[Коли мы очутились на задворках (они же аванпосты) Российской империи, интересно посмотреть, не отразилось ли в «Дондоге» знание автором русского языка. Приведу пару-другую любопытных примеров. Во-первых, ключевое, сквозное слово, навлекающее вкрадчивую метаморфозу на некоторых героев романа: blatte. Дело в том, что по-французски есть два разных слова для обозначения тараканов, одно, чуть более распространенное, — cafard, другое — blatte. Очевидно, Володин услышал за этим вторым русское блатной, из-за чего все обитатели его лагерей и превратились в, если угодно, «блатных тараканов»: таркашей, а сказывающемуся в конце псевдо-кафкианскому превращению протагонистов соответствует постепенное лексическое соскальзывание от тараканов-cafarcfoe, суетившихся под ногами в начале текста, к неразборчивым разборкам среди не то тараканов, не то таркашей-блатняков в конце.

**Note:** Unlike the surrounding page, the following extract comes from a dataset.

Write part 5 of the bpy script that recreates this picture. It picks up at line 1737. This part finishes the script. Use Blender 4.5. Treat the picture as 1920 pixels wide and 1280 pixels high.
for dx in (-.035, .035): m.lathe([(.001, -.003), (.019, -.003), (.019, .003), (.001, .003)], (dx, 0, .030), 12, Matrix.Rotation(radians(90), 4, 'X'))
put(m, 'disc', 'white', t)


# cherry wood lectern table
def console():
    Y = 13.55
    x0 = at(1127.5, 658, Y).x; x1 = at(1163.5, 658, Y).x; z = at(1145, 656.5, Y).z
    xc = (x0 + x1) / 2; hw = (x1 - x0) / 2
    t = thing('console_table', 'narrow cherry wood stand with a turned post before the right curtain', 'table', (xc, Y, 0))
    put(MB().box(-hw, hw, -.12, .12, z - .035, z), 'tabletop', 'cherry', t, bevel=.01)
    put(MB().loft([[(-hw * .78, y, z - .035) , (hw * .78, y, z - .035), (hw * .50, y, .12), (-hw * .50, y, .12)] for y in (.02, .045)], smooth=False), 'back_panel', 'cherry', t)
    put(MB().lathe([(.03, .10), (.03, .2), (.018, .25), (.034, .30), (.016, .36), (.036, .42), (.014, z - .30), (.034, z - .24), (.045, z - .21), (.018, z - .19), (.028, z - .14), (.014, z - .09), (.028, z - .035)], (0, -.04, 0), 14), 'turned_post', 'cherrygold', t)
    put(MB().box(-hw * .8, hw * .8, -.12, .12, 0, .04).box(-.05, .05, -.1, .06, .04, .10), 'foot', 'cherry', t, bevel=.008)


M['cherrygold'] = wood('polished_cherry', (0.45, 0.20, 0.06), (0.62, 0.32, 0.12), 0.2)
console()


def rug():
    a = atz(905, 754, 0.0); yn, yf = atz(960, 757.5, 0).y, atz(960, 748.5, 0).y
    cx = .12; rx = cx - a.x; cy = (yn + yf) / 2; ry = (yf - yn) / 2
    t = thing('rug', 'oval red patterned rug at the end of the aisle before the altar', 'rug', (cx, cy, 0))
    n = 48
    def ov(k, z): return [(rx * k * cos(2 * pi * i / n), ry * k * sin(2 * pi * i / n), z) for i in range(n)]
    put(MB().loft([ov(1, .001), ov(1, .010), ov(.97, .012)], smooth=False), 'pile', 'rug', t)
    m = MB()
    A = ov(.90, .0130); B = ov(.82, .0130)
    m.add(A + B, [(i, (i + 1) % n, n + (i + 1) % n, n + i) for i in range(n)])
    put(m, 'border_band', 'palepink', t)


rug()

Второй пример — лагерная утопия под, казалось бы, совершенно произвольным названием les Trois-Museaux, у нас — Троемордвие, буквально — Три Морды. Откуда взялся сей странный топоним? Не иначе переведен с русского, прославившего на весь мир мордовские лагеря… И нет ничего удивительного в том, что на постэкзотической карте нашего мира лежит сей лагерный Китеж у священного озера монголов Хубсугул: ландшафты постэкзотизма складываются отнюдь не в сиюминутном пространстве географии, здесь от Мордовии до Монголии всего один шаг.
Попутно, еще один, схожий, но более действенный. Моча, едкая моча в сортире — бедный, бедный Йорик Корсаков! — рискну догадаться, что Володин воспринял более натурально, нежели носители великого и могучего, злободневную на момент написания романа идею контртеррористического мочилова.
Ну и, пожалуй, последний: не стоящие выеденного яйцо яйца. Стоящий в оригинале неожиданный для француза оборот — если не перевод, то перенос с русского: во французском среди более чем разработанной синонимики тестикулов яйцом и не пахнет. Французу невдомек, что из них можно приготовить омлет.
И, совсем уж на конец, last and least, любопытное сожительство двух-языков: собаки, Смоки и Смерч, в оригинале обе чужеродны: английская Смоки (Smoky) и русский (сохранивший из родного языка свой пол) Смерч (Smiertch) сочетаются в этакое дымящееся tornado… причем почти (а иногда и вовсе) так же, как кличку бойцового, напомним, пса, пишут по-французски и чуть подзабытое советское слово Смерш.]
Но, вернемся к нашим якам, мир постэкзотизма, вспомним, строится не на личной, а на коллективной памяти «тех, кто прошел через XX век». И вдобавок к личному существует еще и другое, политическое Бардо… беспросветно черный пробел, кромешный провал в светлой мечте о всемирной революции, в хоть и выхолощенной, но неутоленной, свербящей занозой в сердце мечте о равенстве, о всеобщем ежели не счастье, то отсутствии несчастья (в этом мраке, собственно, и скитается в ожидании, того не ведая, подручного лона для инкарнации советский голем).
Добро побеждает зло… Возможно, но, как показывает Володин, не в исторической перспективе. Причем главная победа зла — отнюдь не в уничтожении добра, а в том, чтобы поставить, точнее — заставить его встать со злом на одну доску, заставить бороться с ним его же, зла, методами. И отсюда высший трагизм лагерной вселенной — единственно возможная победа добра есть его поражение. Поражение, но не капитуляция.
Когда-то, в послесловии к, кажется, «Котловану», Бродский обмолвился, что Платонов непереводим и в этом счастье для других языков. Володин пытается лишить французский язык этого счастья.